The lines to extract run from the first line of the material below to the line containing "CAM = np.array([0, 0, CAM_H])", both included; leave the pictures behind.

# Start of SOURCE RECORDS

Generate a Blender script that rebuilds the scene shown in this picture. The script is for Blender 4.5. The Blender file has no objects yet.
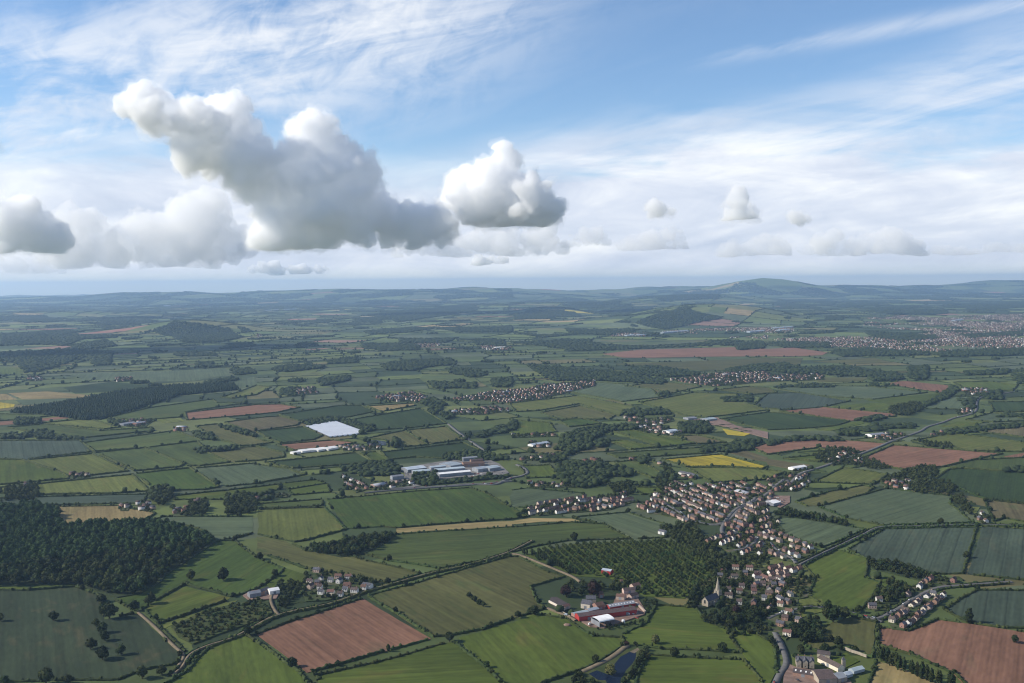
SKY_STR = .118
CLOUD_STR = 1.0
SUN_STR = 5.0
HAZE_D = 3.1e-5
HAZE_COL = (.47, .69, 1.0, 1)
EXPOSURE = 0.36
VOL_B = 64
CLOUD_D = .0072
import bpy, math, random
import numpy as np
from mathutils import Vector, Matrix, noise
import mathutils

random.seed(7)
RNG = np.random.default_rng(11)
SC = bpy.context.scene
COL = SC.collection
PI = math.pi

# ------------------------------------------------------------------ camera
CAM_H = 420.0
FPX = 1000.0
PITCH = math.atan((341.5 - 283.0) / FPX)
ROLL = 0.008
cF = np.array([0, math.cos(PITCH), -math.sin(PITCH)])
_U = np.array([0, math.sin(PITCH), math.cos(PITCH)])
_R = np.array([1.0, 0, 0])
cR = _R * math.cos(ROLL) - _U * math.sin(ROLL)
cU = _U * math.cos(ROLL) + _R * math.sin(ROLL)
CAM = np.array([0, 0, CAM_H])

cd = bpy.data.cameras.new('camera')
cd.sensor_width = 36.0
cd.sensor_fit = 'HORIZONTAL'
cd.lens = 36.0 * FPX / 1024.0
cd.clip_start = 1.0
cd.clip_end = 250000.0
cam = bpy.data.objects.new('camera', cd)
COL.objects.link(cam)
m = Matrix.Identity(4)
for i in range(3):
    m[i][0] = cR[i]; m[i][1] = cU[i]; m[i][2] = -cF[i]; m[i][3] = CAM[i]
cam.matrix_world = m
SC.camera = cam

def ray(px, py):
    d = cF + (px - 512.0) / FPX * cR + (341.5 - py) / FPX * cU
    return d / np.linalg.norm(d)

# ------------------------------------------------------------------ terrain
def sstep(a, b, x):
    t = np.clip((x - a) / (b - a), 0, 1)
    return t * t * (3 - 2 * t)

def flat(px, py):
    d = ray(px, py)
    t = -CAM_H / d[2]
    return np.array([d[0] * t, d[1] * t])

HILLS = []          # (cx, cy, half length, half depth, rotation, height)
def hill(px, py, sl, sd, h, rot=0.0):
    p = flat(px, py)
    HILLS.append((p[0], p[1], sl, sd, rot, h))

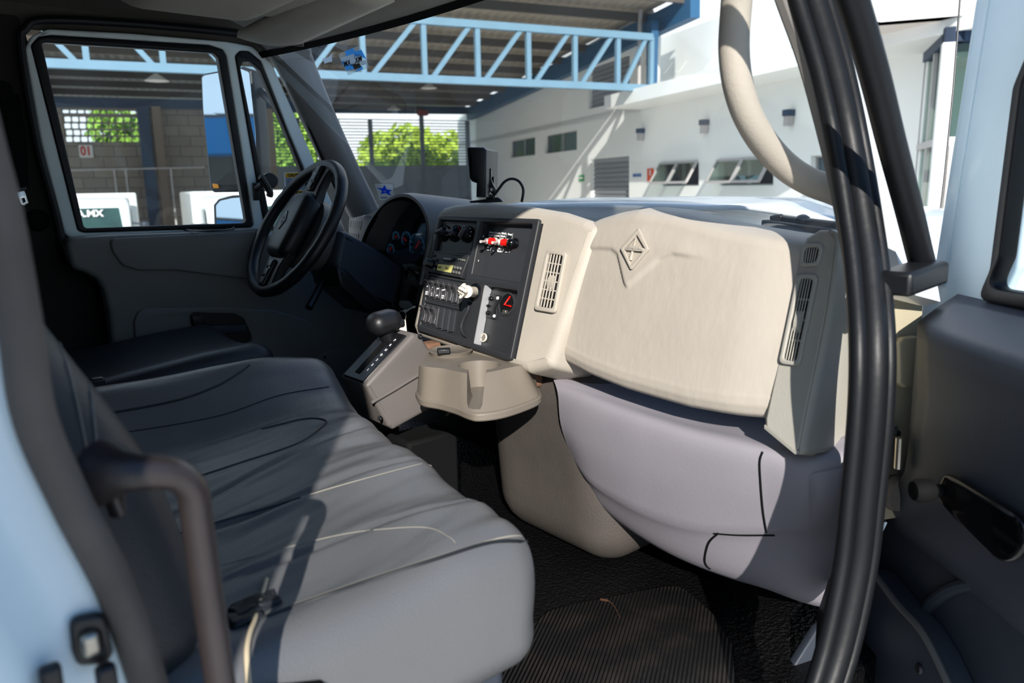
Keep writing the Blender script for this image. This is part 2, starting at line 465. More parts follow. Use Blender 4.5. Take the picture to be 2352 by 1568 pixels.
vent_i = [(553, 155), (560, 141), (575, 140), (598, 160), (660, 310), (712, 440), (722, 500), (690, 530), (638, 525), (624, 515)]
plate('vent_seal', [vent_o, vent_i], (0, YL, 0), Nd, .03, M['rubber'], d1, bevel=.005, off=.005, fillet=[.012, .01])
plate('window_pane', [[(a + (-6 if a < 300 else 6), b_ + (-6 if b_ < 300 else 6)) for a, b_ in main_i]], (0, YL + .015, 0), Nd, .004, M['glass_side'], d1)
plate('vent_pane', [[(a + (-5 if a < 590 else 6), b_ + (-4 if b_ < 300 else 5)) for a, b_ in vent_i]], (0, YL + .015, 0), Nd, .004, M['glass_side'], d1)
# outer seal of the door opening
b = MB(); b.tube(cr([A(150, 600, y=2.41), A(128, 490, y=2.41), A(85, 330, y=2.41), A(48, 110, y=2.41), A(58, 66, y=2.41), A(105, 46, y=2.41), A(300, 54, y=2.41), A(520, 74, y=2.41), A(592, 88, y=2.41), A(648, 144, y=2.41), A(706, 276, y=2.41), A(776, 438, y=2.41)], 6), .011, 10); struct(b.build('trim_2', M['rubber']))
# inner panel
YP = 2.335
panel = [(148, 548), (250, 541), (420, 535), (600, 524), (632, 545), (680, 560), (860, 560), (930, 1060), (290, 1060), (268, 890), (250, 720), (238, 665), (222, 640), (196, 626), (166, 618)]
plate('inner_panel', [panel], (0, YP, 0), Nd, .085, M['door_grey'], d1, bevel=.014, fillet=[.025])
plate('upper_pad', [[(252, 548), (259, 578), (281, 609), (318, 621), (407, 621), (573, 642), (680, 665), (640, 560), (600, 530), (420, 540)]], (0, YP, 0), Nd, .012, M['door_grey'], d1, bevel=.006, off=.010, fillet=[.02])
plate('arm_panel', [[(318, 862), (308, 740), (316, 717), (334, 707), (518, 705), (629, 712), (703, 734), (752, 768), (769, 801), (772, 850), (700, 890), (500, 880)],
                    [(436, 725), (446, 719), (540, 721), (560, 732), (577, 768), (578, 783), (566, 788), (474, 791), (456, 786), (444, 765)]], (0, YP, 0), Nd, .012, M['door_grey'], d1, bevel=.006, off=.010, fillet=[.03, .008])
plate('handle_recess', [[(436, 725), (446, 719), (540, 721), (560, 732), (577, 768), (578, 783), (566, 788), (474, 791), (456, 786), (444, 765)]], (0, YP, 0), Nd, .004, M['black'], d1, off=.002, fillet=[.008])
plate('handle_lever', [[(441, 726), (464, 725), (472, 733), (478, 748), (452, 752), (446, 745)]], (0, YP, 0), Nd, .012, M['black'], d1, bevel=.003, off=.02)
plate('pull_bar', [[(446, 755), (472, 748), (566, 746), (568, 763), (470, 770), (452, 772)]], (0, YP, 0), Nd, .014, M['door_dark'], d1, bevel=.004, off=.02)
plate('speaker_cover', [[(696, 862), (715, 830), (745, 808), (790, 800), (880, 800), (900, 980), (700, 980)]], (0, YP, 0), Nd, .012, M['door_grey'], d1, bevel=.005, off=.012, fillet=[.02])
zs = A(600, 520, y=2.40).z - .004
plate('sill_ledge', [[A(p[0], p[1], z=zs) for p in ((150, 543), (252, 538), (420, 532), (600, 522), (607, 512), (580, 514), (196, 528), (155, 532))]], (0, 0, zs), (0, 0, 1), .02, M['door_grey'], d1, bevel=.005, px=False)
rg = [A(*p, z=zs + .004) for p in circle((475, 523), 62, 32, 7.5)]
b = MB(); b.tube(rg, .003, 8, closed=True); b.build('ledge_vent', M['door_dark'], d1)
plate('ledge_vent_slot', [[A(*p, z=zs + .003) for p in circle((474, 523), 45, 32, 4.5)]], (0, 0, zs + .003), (0, 0, 1), .004, M['black_matt'], d1)
b = MB(); b.lathe([(.001, .004), (.004, .004), (.005, 0)], A(746, 820, y=YP - .012), (0, -1, 0), 12); b.build('screw', M['black'], d1)
# panel rear edge seal
b = MB(); b.tube(cr([A(150, 560, y=2.36), A(165, 600, y=2.36), A(200, 622, y=2.36), A(232, 650, y=2.36), A(248, 720, y=2.36), A(262, 850, y=2.36), A(272, 960, y=2.36)], 6), .016, 10); b.build('edge_seal', M['rubber'], d1)
# vent window latch
b = MB(); b.box(A(588, 440, y=2.395), (.02, .012, .055)); b.build('latch_plate', M['black'], d1, bevel=.003)
b = MB(); b.tube([A(590, 432, y=2.39), A(602, 424, y=2.365), A(612, 420, y=2.36)], .010, 10); b.build('latch_stem', M['black'], d1)
pk = [A(596, 404, y=2.35), A(601, 408, y=2.35), A(612, 425, y=2.35), A(620, 442, y=2.35), A(618, 452, y=2.35)]
b = MB(); b.tube(cr(pk, 5), [.006] + [.0105] * 19 + [.006], 12); b.build('latch_lever', M['black'], d1, recalc=True)
b = MB(); b.lathe([(.001, .02), (.022, .02), (.025, .016), (.025, .004), (.02, 0)], A(617, 415, y=2.405), (0, -1, 0), 24); b.build('latch_knob', M['black'], d1)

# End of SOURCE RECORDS

FULL OUTPUT:
Generate a Blender script that rebuilds the scene shown in this picture. The script is for Blender 4.5. The Blender file has no objects yet.
SKY_STR = .118
CLOUD_STR = 1.0
SUN_STR = 5.0
HAZE_D = 3.1e-5
HAZE_COL = (.47, .69, 1.0, 1)
EXPOSURE = 0.36
VOL_B = 64
CLOUD_D = .0072
import bpy, math, random
import numpy as np
from mathutils import Vector, Matrix, noise
import mathutils

random.seed(7)
RNG = np.random.default_rng(11)
SC = bpy.context.scene
COL = SC.collection
PI = math.pi

# ------------------------------------------------------------------ camera
CAM_H = 420.0
FPX = 1000.0
PITCH = math.atan((341.5 - 283.0) / FPX)
ROLL = 0.008
cF = np.array([0, math.cos(PITCH), -math.sin(PITCH)])
_U = np.array([0, math.sin(PITCH), math.cos(PITCH)])
_R = np.array([1.0, 0, 0])
cR = _R * math.cos(ROLL) - _U * math.sin(ROLL)
cU = _U * math.cos(ROLL) + _R * math.sin(ROLL)
CAM = np.array([0, 0, CAM_H])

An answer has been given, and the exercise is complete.